Je bent op een verjaardagsfeestje. Hoe leg je in één zin uit wat je onderzoekt?
“Ik onderzoek hoe je kunt voorkomen dat algoritmes discriminerende effecten hebben, zoals bij de toeslagenaffaire. Dat is een duidelijk voorbeeld van de enorme impact die zulke systemen kunnen hebben op mensenlevens.”
Hoe kun je naast je onderzoek stoom afblazen?
“Ik maak muziek en zing graag. Ook sport ik veel, hoewel ik mezelf nog niet als sporter beschouw. Mijn man heeft een gym op de zolder gebouwd, waardoor ik nu vier tot vijf keer per week daar te vinden ben.”
Welke tip had je als beginnende PhD-onderzoeker willen krijgen?

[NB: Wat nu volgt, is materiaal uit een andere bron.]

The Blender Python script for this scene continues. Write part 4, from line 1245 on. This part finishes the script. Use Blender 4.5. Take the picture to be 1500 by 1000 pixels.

“Toen ik begon, werkte ik al bij de TU/e als research engineer. Daardoor had ik het geluk dat ik mijn PhD-onderzoek zelf kon vormgeven, zonder de tijdsdruk van een tijdelijk contract en strikte deadlines waar promovendi vaak mee te maken hebben. Dat was een luxe, en ik ben daar erg dankbaar voor.”
“Wat ik beginnende PhD-onderzoekers zou adviseren, is om niet meteen naar een oplossing te zoeken, maar eerst een goed overzicht van het vakgebied te krijgen. Anders ontwikkel je misschien wel een paar nieuwe algoritmes, maar los je het daadwerkelijke probleem niet op.”
Wat is je volgende hoofdstuk?
“Ik heb gesolliciteerd naar een positie van assistant professor aan de TU/e en overweeg ook een externe onderzoeksfunctie. Wat ik ook ga doen, ik wil me blijven richten op hoe we computer science effectief kunnen vertalen naar de praktijk: hoe mensen technologie gebruiken en waar ze tegenaan lopen. Ik wil bijdragen aan betere richtlijnen, zodat technologie eerlijk is en écht werkt.”